Hall exploits that edge with chilling efficiency. This season in "Billions," he slipped into the bedroom of a telecom employee one night and blackmailed him into altering phone records that would otherwise implicate an Axelrod associate on insider-trading charges.

Co-creator David Levien notes that Hall's tactics make perfect sense to titans of industry. "Unless they had their fortunes handed to them, billionaires are highly competitive and aggressive," Levien says. "They aren't going to just sit back and answer questions in court one day with lawyers. They need personnel out there working for them, taking the strong-offense-is-the-best-defense approach."

Unlike the sullen Hall, Brendan Fraser's Texan fixer James Fletcher Chace comes across as a folksy dude in FX Network's fact-based "Trust." Security consigliore to John Paul Getty, the richest man in the world, he's dispatched in 1973 to retrieve the oil tycoon's grandson from Italian kidnappers.

"Chace doesn't carry a gun and he doesn't strong-arm," says Fraser. "He wears a Stetson. He's the guy who carries funds into the high-powered meeting with the mob, striding in there all wide-eyed and 'golly shucks,' playing up the brassy American. He has a firm handshake and that all-American smile, and he's going to make it real easy for you to come around and see things the right way."

Hilary Swank as Gail Getty and Brendan Fraser as James Fletcher Chase in the limited series "Trust."
Hilary Swank as Gail Getty and Brendan Fraser as James Fletcher Chase in the limited series "Trust." (FX)

Chace, an actual ex-CIA officer also portrayed by Mark Wahlberg in "All the Money in the World,” ultimately failed to prevent criminals from cutting off young Getty's ear, Fraser points out. "I'm flattered to think that Chace might be a fixer, but he's more of a first responder of sorts, because if he'd done his job, we wouldn't have a TV show.
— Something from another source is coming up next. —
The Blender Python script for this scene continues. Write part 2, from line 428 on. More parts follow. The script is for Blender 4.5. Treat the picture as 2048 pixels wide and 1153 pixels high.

At one point in Rome, he can't give away a quarter-million dollars [to get information]. He's like, 'What the hell do I have to do in this town to get somebody to talk to me?'"

In contemporary Hollywood, loose talk and shameful behavior leads to steady employment for Ray Donovan, portrayed by Emmy nominee Liev Schreiber in Showtime's series of the same name. Donovan deploys baseball bats, suitcases full of cash and embarrassing information to make sure his clients' dirty secrets remain secret. Executive producer David Hollander knows the type. "I've worked in the film and television business since 1992," he says via email. "Anyone who has been in the business that long has seen and heard a lot."

Donovan, psychologically bruised by a brutal childhood on the streets of Boston, often forges a "trauma bond" with his clients," Hollander says. "He's motivated to hide things that people are ashamed of because he wants the same for himself."

On a more pragmatic level, Hollander observes, "A great fixer needs to understand leverage: who has the power, why that person has the power, and how to change the terms of what that power is. If one person creates fear in another, then fear is usually the best weapon to use. If it's about money, then it's usually about more money. If it's about revenge, [the leverage] is usually about love. Understanding the terms of the fix is fundamental."

When the show first started running five years ago, "Ray Donovan" dramatized for a niche audience how people in positions of power maintain a veneer of respectability through any means necessary. But in recent months, the "fixer" archetype went mainstream after Trump attorney Michael Cohen likened himself in a tweet to Ray Donovan.

"We're not tapping into his dynamic so much as he's tapping into ours," Hollander says. "In a strange way, we become the zeitgeist he only wishes he was part of. When Michael Cohen compares himself to Ray, it makes those of us who write the fictional Ray Donovan wince, because Ray is just so much better at doing the job."